The Discovery of the Meminductor Brings the Number of Fundamental Circuit Elements to Six

Researchers at the Department of Electrical and Computer Engineering at Texas A&M University have come up with a sixth circuit element, dubbed the meminductor, bringing memory-like properties to the classic inductor — and completing a series of discoveries spanning more than 50 years.

The meminductor joins the memristor, first described by Leon Chua in 1971, and memcapacitor as relatively-newly discovered fundamental elements of electronic circuits alongside the resistor, the capacitor, and the inductor. Where the memristor was, the name implies, a memory-resistor, and the memcapacitor a memory-capacity, meminductor is a memory-inductor — completing the circle and bringing the total number of fundamental circuit elements to six. All the three mem-prefixed elements have one thing in common: their properties vary depending on current or voltage changes over time, hence their being described as having "memories."

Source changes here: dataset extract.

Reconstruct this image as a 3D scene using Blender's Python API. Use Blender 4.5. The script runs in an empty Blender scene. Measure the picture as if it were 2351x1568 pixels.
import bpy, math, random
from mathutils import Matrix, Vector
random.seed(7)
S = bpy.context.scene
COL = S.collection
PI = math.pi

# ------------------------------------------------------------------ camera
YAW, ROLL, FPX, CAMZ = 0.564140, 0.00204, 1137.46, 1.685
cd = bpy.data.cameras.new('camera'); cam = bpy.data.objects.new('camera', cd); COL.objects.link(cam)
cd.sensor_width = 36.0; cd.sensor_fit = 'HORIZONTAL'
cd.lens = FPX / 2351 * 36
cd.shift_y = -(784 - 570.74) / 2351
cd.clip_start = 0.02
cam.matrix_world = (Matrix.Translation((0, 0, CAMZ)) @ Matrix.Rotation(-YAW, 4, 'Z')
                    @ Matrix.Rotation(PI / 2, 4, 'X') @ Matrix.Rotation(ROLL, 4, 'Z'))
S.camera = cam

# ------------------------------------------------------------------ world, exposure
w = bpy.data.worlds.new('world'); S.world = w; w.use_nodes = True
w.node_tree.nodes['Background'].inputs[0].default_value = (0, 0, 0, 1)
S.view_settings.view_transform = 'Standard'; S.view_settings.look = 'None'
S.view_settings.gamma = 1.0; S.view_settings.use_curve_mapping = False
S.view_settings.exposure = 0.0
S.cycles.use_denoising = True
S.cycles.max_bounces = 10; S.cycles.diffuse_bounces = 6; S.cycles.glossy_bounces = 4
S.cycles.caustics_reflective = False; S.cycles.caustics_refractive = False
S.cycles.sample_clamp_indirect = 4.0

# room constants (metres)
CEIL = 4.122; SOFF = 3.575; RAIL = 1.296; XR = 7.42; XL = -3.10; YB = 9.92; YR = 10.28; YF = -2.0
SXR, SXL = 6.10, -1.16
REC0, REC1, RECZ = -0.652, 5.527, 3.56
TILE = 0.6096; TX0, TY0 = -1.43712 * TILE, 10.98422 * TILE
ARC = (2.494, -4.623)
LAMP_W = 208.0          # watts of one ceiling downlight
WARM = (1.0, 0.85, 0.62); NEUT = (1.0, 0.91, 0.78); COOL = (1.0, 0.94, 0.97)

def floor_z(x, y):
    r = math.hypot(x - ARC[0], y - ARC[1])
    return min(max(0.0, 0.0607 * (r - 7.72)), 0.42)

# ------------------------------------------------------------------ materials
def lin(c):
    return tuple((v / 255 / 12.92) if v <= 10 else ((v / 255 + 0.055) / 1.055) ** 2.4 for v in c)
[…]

"Those two discoveries [the memristor and memcapacitor] set the world a little bit on its head as far as electrical engineering [goes]," H. Rusty Harris, associate professor at Texas A&M and the discoverer of the meminductor, explains. "All of the sudden, we thought we had three, but now we found these two others. And so that led us to think, 'OK, there's got to be more then, but how do we understand what they are? How do we map all of these things relative to each other?' And it turns out, there is a relationship between each of the resistors and its family and each of the capacitors and its family."

"[This] new discovery is very exciting," Harris says. "And the student-professor interaction on this project was beautiful. During our brainstorming sessions, we fed off each other — I learned new things based on my discussion with him and he learned new things based on my experience."

While the theoretical existence of the memristor dates back to Chua's work in 1971, it wasn't until 2008 that the first intentional memristor was fabricated — and the world wouldn't see a working memcapacitor until 2019. The existence of a meminductor follows logically from the creation of the other two mem-variants of existing circuit elements, but it took Harris and colleagues Abhiram Dinavahi and Alexandre Yamamoto to actually prove its existence, using a two-terminal passive system made of an electromagnet in interaction with two permanent magnets to monitor magnetic flux density and magnetizing field strength from an inductor.

As with the memristor before it, though, it could be some time before anyone builds a functional true meminductor and puts it to practical use: the team found that the meminductance properties are hidden behind a much more dominant resistive component, which would need to be tamed to create a "true" meminductor.

"Operating the element in a cryogenic environment below the superconducting temperature of the winding appears the most feasible technique to eliminate series resistance in the configuration discussed," the researchers propose. "At room temperature, combating series resistance would require strengthening the inductive component through higher frequency operation; hence, replacing electromechanical means of varying instantaneous inductance with electronic phenomena is worth pursuing."

The team's work has been published in the journal Scientific Reports under open-access terms.